4. Real residential investment rose 7.2 percent at an annual rate in the second quarter, following two straight quarters of decline. Previously, residential investment had expanded in 10 straight quarters from 2011:Q2 through 2013:Q3. The weakness in residential investment in 2013:Q4-2014:Q1 was in large part due to a drop in brokers’ commissions and other ownership transfer costs, which are included in residential investment but are generally reflective of home sales rather than construction activity. In the second quarter, the “other” components of residential investment (brokers’ commissions, home improvements, dormitories, and manufactured homes) returned to growth, and single- and multi-family construction continued to grow, leading to a gain in overall residential investment. Nevertheless, the level of residential construction activity represented 3.2 percent of GDP in the second quarter, still well below its average of 4.6 percent from 1960 to 2000.

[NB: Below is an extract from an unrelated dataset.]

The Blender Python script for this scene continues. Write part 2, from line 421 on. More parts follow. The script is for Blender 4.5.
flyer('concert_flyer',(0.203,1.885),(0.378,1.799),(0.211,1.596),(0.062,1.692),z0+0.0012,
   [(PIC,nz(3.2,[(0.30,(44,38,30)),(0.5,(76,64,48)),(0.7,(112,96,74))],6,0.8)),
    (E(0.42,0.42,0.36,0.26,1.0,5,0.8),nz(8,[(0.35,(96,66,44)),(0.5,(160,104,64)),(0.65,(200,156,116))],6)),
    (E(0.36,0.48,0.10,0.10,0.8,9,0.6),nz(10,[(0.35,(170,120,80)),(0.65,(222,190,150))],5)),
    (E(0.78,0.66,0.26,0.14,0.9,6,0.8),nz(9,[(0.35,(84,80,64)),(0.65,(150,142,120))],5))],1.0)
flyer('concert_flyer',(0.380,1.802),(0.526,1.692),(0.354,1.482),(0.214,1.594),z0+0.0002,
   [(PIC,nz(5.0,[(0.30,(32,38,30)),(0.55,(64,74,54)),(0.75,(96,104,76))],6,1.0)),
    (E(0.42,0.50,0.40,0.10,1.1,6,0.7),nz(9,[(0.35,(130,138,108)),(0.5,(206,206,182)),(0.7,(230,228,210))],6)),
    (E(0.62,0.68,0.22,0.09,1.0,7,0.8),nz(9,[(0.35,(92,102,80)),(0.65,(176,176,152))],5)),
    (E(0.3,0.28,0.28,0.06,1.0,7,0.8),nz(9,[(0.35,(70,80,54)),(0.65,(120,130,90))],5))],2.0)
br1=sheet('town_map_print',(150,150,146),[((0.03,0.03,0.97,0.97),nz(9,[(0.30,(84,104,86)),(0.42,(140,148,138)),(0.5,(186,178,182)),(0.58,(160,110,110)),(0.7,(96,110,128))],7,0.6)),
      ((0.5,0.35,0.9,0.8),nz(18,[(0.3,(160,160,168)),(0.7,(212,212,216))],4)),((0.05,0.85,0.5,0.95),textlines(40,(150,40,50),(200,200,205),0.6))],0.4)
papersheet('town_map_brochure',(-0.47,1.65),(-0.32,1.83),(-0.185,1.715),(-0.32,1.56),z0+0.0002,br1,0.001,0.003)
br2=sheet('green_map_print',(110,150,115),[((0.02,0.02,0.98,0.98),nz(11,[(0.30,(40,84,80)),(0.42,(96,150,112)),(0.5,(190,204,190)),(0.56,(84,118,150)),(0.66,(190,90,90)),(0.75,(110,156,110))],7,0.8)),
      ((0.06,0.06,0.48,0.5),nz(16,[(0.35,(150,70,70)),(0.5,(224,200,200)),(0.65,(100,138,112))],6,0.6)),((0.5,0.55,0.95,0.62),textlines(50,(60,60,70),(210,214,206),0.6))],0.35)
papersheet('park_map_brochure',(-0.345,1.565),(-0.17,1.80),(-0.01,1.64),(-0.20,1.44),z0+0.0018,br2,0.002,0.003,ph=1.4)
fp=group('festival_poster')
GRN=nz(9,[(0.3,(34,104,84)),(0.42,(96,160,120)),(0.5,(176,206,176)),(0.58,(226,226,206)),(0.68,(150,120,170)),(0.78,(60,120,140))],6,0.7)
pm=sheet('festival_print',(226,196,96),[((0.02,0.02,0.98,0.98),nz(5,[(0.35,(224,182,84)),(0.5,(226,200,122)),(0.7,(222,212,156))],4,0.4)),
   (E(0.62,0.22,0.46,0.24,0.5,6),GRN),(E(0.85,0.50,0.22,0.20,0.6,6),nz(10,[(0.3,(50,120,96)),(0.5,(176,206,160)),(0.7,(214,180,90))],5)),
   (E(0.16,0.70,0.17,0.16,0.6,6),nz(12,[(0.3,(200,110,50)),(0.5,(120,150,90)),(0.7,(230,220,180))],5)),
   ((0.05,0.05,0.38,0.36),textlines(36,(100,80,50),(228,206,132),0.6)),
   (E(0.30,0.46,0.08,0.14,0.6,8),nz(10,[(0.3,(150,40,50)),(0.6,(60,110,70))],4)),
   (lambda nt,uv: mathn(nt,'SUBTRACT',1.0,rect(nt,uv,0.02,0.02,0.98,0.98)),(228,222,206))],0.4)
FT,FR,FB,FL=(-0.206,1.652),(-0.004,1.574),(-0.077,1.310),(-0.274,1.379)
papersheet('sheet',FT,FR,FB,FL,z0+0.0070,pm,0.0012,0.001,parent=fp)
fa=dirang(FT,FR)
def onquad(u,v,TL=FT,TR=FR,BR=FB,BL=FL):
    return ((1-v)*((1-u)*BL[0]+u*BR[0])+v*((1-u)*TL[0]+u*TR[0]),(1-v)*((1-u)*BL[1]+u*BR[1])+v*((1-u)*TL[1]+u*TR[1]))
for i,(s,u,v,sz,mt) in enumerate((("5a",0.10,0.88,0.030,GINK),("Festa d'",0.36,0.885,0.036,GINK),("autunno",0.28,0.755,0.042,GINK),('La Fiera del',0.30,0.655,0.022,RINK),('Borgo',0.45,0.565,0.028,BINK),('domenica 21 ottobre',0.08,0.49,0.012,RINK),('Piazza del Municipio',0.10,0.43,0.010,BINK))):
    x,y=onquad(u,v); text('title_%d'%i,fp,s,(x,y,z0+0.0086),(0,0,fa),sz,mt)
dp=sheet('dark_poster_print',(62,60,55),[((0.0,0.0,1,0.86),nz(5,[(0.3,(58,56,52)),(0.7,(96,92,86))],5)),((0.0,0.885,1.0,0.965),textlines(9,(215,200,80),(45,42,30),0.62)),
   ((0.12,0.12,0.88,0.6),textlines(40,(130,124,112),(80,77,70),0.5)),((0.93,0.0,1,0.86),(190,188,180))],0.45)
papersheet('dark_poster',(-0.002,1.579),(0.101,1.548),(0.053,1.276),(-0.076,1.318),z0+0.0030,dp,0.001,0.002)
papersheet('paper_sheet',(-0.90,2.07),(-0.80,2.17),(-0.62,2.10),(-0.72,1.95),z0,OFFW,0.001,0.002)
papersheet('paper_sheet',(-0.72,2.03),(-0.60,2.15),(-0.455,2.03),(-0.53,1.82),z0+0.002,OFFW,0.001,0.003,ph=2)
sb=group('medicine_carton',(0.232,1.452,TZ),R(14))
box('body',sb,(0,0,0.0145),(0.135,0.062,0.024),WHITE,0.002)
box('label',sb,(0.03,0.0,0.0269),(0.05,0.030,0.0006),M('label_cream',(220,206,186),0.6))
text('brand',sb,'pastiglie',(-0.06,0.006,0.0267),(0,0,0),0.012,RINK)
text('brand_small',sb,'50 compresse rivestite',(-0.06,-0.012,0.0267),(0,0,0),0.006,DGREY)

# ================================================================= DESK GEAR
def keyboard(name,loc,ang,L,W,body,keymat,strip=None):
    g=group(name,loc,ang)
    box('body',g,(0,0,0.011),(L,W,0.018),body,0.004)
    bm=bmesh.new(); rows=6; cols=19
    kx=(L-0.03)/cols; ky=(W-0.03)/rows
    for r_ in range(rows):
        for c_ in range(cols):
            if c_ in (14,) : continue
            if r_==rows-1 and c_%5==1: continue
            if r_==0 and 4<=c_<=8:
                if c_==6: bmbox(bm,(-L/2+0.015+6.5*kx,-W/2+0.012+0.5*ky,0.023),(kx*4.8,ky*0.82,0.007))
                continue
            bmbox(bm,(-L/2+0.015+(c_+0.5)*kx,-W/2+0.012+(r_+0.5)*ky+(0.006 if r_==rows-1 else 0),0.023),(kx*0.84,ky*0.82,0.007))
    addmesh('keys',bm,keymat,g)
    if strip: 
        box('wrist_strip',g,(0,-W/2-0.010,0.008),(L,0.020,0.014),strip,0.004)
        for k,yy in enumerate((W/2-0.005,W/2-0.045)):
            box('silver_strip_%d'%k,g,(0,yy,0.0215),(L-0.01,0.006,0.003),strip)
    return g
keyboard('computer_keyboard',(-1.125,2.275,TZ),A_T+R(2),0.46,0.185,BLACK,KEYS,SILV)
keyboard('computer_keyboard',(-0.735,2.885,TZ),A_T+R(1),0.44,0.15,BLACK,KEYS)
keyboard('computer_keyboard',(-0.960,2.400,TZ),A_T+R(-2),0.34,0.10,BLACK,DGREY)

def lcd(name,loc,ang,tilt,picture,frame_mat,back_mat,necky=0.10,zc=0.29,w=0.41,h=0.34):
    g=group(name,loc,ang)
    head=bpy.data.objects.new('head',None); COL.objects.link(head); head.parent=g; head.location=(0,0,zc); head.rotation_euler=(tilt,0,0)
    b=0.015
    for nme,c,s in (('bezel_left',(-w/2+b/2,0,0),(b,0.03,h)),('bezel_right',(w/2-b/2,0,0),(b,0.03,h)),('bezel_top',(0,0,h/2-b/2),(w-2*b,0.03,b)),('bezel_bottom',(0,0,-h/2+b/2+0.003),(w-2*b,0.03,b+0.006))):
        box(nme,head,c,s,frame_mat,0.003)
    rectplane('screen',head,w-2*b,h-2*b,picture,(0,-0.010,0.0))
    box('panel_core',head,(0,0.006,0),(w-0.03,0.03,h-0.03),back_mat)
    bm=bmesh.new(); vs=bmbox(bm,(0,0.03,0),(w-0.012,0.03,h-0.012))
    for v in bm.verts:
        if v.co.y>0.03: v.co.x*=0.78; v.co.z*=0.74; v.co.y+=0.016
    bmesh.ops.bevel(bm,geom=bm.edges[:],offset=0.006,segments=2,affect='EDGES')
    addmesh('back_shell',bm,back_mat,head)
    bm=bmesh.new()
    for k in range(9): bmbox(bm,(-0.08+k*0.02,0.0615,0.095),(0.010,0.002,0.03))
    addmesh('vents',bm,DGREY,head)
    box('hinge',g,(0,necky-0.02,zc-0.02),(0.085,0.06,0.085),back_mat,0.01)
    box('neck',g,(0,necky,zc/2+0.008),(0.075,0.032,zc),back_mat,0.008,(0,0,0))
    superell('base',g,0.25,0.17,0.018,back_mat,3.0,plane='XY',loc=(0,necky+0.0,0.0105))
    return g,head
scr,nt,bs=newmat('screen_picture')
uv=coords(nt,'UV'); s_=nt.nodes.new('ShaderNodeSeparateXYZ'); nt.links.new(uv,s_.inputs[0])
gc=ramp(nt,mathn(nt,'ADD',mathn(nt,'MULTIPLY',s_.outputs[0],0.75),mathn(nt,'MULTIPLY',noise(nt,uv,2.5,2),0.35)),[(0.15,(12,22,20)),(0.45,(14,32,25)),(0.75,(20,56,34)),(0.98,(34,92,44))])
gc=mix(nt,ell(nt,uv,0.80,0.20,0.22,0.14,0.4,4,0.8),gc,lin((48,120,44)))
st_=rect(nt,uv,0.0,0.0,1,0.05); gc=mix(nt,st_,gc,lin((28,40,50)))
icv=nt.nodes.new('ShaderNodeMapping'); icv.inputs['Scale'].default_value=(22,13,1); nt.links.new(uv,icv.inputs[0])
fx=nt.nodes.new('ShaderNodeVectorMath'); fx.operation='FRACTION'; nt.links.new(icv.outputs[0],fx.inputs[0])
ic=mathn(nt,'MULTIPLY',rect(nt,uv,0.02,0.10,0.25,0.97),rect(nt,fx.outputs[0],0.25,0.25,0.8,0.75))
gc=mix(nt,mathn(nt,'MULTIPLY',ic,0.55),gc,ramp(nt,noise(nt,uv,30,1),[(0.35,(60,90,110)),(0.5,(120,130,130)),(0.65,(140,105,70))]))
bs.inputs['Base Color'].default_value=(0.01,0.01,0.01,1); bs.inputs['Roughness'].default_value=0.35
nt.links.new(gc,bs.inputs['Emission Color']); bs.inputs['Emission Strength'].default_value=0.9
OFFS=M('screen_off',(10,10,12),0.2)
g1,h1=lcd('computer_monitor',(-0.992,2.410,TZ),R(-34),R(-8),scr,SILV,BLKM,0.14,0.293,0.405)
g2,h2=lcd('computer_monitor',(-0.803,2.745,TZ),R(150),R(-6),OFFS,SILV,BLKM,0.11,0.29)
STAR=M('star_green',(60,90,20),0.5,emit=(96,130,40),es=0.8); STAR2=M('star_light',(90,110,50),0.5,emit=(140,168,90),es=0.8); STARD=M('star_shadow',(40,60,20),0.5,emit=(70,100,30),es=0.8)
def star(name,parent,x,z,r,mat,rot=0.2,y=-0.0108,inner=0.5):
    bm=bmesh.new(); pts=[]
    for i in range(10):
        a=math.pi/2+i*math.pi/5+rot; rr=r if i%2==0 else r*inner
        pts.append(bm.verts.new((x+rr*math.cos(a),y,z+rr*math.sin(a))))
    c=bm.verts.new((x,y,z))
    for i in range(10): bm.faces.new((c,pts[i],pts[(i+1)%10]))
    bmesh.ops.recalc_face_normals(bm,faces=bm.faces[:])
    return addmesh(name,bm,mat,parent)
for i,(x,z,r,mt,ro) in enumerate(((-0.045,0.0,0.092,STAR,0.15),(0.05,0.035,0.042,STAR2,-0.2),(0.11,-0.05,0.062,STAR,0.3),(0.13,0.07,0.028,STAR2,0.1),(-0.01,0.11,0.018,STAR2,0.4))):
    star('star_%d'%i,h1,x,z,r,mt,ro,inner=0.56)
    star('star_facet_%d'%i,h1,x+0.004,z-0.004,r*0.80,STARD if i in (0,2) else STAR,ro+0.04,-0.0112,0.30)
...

5. Real private domestic final purchases (PDFP) -- the sum of consumption and fixed investment -- rose 3.5 percent at an annual rate in the second quarter. Real PDFP growth is generally a more stable and forward-looking indicator than real GDP because it excludes highly volatile components like inventory investment and net exports. For instance, in the first quarter, consumption and fixed investment posted positive growth, while the decline in overall GDP mostly reflected drops in the inventory investment and net export components. In the second quarter, consumption and fixed investment grew strongly, but by somewhat less than overall GDP, which received a boost from inventory investment that was only partially offset by falling net exports.

As the Administration stresses every quarter, GDP figures can be volatile and are subject to substantial revision. Therefore, it is important not to read too much into any one single report and it is informative to consider each report in the context of other data that are becoming available.

Jason Furman is Chairman of the Council of Economic Advisers.